## EXERCISE TASK:
Give again, word for word, each line from the top of the listing through the line that holds "SC.view_settings.exposure = 0.36;".
----
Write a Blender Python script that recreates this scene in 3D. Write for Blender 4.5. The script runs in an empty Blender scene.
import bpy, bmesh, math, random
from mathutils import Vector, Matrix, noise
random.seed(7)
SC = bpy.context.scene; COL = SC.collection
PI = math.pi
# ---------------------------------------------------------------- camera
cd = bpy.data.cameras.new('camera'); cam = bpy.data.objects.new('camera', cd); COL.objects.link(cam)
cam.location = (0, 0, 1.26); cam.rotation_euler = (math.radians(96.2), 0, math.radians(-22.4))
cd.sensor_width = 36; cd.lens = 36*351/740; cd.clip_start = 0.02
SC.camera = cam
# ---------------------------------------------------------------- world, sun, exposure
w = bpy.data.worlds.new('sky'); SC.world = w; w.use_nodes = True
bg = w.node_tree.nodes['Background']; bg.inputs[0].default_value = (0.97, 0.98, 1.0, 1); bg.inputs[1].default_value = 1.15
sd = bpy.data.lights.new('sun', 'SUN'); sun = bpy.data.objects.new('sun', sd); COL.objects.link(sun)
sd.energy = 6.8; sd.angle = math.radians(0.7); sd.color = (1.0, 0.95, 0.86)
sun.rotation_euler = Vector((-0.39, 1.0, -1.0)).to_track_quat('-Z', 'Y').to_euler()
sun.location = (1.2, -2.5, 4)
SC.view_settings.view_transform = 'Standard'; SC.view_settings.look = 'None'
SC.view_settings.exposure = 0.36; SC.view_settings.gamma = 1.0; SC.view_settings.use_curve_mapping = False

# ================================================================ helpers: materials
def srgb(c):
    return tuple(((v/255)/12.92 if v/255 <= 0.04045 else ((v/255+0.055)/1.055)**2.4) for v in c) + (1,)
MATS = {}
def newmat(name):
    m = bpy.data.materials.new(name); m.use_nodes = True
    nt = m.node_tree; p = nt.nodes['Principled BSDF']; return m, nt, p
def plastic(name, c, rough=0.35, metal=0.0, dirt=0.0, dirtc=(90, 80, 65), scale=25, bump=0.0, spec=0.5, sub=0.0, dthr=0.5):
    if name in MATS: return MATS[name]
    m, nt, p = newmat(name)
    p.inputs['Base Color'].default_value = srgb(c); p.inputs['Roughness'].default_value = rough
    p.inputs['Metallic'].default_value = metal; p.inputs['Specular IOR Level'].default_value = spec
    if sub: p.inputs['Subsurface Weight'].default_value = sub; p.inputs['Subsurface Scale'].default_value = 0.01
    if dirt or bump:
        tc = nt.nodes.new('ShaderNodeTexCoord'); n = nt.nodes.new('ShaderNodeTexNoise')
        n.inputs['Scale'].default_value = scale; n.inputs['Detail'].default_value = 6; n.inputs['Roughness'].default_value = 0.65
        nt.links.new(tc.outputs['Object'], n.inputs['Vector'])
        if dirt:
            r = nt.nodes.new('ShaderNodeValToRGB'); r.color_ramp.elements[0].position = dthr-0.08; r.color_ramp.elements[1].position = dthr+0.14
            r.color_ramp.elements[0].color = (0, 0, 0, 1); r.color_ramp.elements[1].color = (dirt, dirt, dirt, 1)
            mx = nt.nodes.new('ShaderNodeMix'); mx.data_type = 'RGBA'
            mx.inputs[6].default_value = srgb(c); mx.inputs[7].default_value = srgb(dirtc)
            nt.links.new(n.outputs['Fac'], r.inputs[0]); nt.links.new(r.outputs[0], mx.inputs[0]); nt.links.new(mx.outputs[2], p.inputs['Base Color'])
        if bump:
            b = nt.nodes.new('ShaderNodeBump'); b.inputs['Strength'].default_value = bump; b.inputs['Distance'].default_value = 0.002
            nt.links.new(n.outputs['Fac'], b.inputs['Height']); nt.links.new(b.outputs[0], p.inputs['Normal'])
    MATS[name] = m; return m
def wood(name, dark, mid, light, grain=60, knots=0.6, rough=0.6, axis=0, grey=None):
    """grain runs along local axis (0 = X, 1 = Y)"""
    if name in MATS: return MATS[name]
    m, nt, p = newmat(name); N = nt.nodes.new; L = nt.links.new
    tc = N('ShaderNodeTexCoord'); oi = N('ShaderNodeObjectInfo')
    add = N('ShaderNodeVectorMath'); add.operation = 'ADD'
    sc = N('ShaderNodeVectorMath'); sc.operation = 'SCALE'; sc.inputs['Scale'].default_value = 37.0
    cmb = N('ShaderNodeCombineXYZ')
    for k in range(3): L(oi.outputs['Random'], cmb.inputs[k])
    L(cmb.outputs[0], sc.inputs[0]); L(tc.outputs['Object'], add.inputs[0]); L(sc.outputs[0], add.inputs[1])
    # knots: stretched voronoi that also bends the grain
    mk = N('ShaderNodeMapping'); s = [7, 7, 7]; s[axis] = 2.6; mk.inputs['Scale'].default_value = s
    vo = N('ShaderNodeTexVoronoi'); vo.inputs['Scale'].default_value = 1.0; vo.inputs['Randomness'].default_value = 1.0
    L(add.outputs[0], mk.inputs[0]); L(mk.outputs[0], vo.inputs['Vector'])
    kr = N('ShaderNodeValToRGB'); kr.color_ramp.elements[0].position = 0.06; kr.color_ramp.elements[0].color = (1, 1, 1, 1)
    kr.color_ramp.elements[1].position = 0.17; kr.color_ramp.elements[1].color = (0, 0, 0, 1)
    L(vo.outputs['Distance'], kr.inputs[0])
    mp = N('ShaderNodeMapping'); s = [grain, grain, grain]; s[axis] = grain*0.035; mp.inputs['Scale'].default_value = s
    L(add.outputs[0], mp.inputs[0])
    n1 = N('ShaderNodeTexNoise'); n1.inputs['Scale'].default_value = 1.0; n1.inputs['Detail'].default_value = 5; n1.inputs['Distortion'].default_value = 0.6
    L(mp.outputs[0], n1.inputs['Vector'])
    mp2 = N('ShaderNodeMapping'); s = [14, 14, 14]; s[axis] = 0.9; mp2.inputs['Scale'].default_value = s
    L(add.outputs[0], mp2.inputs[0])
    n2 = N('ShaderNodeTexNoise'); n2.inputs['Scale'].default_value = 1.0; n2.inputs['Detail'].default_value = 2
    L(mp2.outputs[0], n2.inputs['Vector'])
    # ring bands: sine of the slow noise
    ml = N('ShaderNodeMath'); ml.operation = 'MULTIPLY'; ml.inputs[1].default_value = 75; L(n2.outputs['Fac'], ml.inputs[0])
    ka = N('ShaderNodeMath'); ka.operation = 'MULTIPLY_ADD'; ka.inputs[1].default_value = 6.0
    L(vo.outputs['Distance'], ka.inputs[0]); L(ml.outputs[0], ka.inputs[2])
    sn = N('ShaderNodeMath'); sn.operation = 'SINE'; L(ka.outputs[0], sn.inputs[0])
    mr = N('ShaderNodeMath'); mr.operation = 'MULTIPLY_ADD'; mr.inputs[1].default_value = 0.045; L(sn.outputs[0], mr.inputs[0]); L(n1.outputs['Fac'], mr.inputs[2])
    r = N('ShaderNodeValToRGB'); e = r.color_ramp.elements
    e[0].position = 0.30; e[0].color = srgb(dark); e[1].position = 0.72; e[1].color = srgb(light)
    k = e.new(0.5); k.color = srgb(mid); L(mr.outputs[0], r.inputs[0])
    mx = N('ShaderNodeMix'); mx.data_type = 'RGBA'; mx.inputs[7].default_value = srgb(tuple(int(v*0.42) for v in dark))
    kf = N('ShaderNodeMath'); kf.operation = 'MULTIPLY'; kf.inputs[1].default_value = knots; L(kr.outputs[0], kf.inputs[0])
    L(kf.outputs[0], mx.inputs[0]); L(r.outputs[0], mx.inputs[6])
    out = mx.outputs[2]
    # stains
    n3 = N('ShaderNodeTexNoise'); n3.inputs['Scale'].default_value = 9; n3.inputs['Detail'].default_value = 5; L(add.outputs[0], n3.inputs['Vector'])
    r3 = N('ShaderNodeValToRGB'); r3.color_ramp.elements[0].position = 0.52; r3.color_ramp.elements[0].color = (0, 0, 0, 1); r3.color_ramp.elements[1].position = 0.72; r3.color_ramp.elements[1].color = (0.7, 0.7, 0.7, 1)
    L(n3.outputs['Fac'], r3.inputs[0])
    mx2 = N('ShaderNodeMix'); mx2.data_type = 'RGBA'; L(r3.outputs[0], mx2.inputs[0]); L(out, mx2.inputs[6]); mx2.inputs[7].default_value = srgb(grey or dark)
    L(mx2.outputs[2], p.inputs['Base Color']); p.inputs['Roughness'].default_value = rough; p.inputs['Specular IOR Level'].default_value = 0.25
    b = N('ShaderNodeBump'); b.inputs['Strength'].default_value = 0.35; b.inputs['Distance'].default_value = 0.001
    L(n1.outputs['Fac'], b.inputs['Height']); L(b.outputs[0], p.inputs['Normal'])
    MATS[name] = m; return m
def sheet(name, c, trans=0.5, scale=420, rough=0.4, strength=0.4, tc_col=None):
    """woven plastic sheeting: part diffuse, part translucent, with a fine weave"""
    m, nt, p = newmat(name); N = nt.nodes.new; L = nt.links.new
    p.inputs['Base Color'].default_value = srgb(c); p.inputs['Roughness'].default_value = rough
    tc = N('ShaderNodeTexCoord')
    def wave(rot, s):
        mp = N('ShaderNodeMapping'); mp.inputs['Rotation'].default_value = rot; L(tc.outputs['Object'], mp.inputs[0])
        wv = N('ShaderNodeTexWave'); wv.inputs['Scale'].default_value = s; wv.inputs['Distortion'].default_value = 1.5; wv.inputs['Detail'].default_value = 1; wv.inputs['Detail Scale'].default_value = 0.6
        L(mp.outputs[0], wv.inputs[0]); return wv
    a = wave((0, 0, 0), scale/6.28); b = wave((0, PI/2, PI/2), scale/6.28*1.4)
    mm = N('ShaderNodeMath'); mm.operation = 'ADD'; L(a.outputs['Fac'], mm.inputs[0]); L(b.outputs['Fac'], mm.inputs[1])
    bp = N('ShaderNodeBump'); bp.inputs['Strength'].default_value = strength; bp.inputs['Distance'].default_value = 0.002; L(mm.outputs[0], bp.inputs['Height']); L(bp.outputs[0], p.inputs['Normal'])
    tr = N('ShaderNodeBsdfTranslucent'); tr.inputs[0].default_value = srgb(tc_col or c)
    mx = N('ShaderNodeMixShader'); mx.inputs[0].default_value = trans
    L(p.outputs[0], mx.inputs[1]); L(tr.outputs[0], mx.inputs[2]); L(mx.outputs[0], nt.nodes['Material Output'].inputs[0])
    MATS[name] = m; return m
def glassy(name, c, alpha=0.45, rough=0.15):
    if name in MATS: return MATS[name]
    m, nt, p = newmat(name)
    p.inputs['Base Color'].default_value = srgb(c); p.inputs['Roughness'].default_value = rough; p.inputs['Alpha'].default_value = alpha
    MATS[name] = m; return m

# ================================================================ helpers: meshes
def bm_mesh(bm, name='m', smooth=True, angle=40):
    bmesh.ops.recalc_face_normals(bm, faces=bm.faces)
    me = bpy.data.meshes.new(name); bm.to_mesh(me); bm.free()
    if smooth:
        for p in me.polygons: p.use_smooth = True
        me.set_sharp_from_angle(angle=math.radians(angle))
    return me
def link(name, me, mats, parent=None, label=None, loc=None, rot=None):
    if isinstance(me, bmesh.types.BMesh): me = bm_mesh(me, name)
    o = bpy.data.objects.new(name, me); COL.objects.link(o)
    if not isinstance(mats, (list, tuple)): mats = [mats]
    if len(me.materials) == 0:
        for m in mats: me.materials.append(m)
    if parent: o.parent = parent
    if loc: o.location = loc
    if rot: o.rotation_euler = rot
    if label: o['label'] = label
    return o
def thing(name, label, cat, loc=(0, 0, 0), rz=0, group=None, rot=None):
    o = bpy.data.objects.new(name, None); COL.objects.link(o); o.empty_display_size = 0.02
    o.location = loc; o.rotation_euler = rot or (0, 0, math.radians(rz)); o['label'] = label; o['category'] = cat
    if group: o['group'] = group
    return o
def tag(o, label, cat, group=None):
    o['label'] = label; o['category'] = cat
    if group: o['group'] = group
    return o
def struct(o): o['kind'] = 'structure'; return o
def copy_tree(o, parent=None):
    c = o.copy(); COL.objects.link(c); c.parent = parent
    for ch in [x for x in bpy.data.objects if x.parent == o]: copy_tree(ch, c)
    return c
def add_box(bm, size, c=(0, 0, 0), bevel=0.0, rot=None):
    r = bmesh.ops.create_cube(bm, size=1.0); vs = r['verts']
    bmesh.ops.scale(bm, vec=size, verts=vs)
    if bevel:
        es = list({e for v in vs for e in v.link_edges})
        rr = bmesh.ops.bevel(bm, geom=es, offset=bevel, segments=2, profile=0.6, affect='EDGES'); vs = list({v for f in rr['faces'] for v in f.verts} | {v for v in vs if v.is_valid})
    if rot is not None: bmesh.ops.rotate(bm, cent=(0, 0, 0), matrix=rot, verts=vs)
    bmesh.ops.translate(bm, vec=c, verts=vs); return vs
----
## RESULT FOR THIS EXERCISE:
Write a Blender Python script that recreates this scene in 3D. Write for Blender 4.5. The script runs in an empty Blender scene.
import bpy, bmesh, math, random
from mathutils import Vector, Matrix, noise
random.seed(7)
SC = bpy.context.scene; COL = SC.collection
PI = math.pi
# ---------------------------------------------------------------- camera
cd = bpy.data.cameras.new('camera'); cam = bpy.data.objects.new('camera', cd); COL.objects.link(cam)
cam.location = (0, 0, 1.26); cam.rotation_euler = (math.radians(96.2), 0, math.radians(-22.4))
cd.sensor_width = 36; cd.lens = 36*351/740; cd.clip_start = 0.02
SC.camera = cam
# ---------------------------------------------------------------- world, sun, exposure
w = bpy.data.worlds.new('sky'); SC.world = w; w.use_nodes = True
bg = w.node_tree.nodes['Background']; bg.inputs[0].default_value = (0.97, 0.98, 1.0, 1); bg.inputs[1].default_value = 1.15
sd = bpy.data.lights.new('sun', 'SUN'); sun = bpy.data.objects.new('sun', sd); COL.objects.link(sun)
sd.energy = 6.8; sd.angle = math.radians(0.7); sd.color = (1.0, 0.95, 0.86)
sun.rotation_euler = Vector((-0.39, 1.0, -1.0)).to_track_quat('-Z', 'Y').to_euler()
sun.location = (1.2, -2.5, 4)
SC.view_settings.view_transform = 'Standard'; SC.view_settings.look = 'None'
SC.view_settings.exposure = 0.36; SC.view_settings.gamma = 1.0; SC.view_settings.use_curve_mapping = False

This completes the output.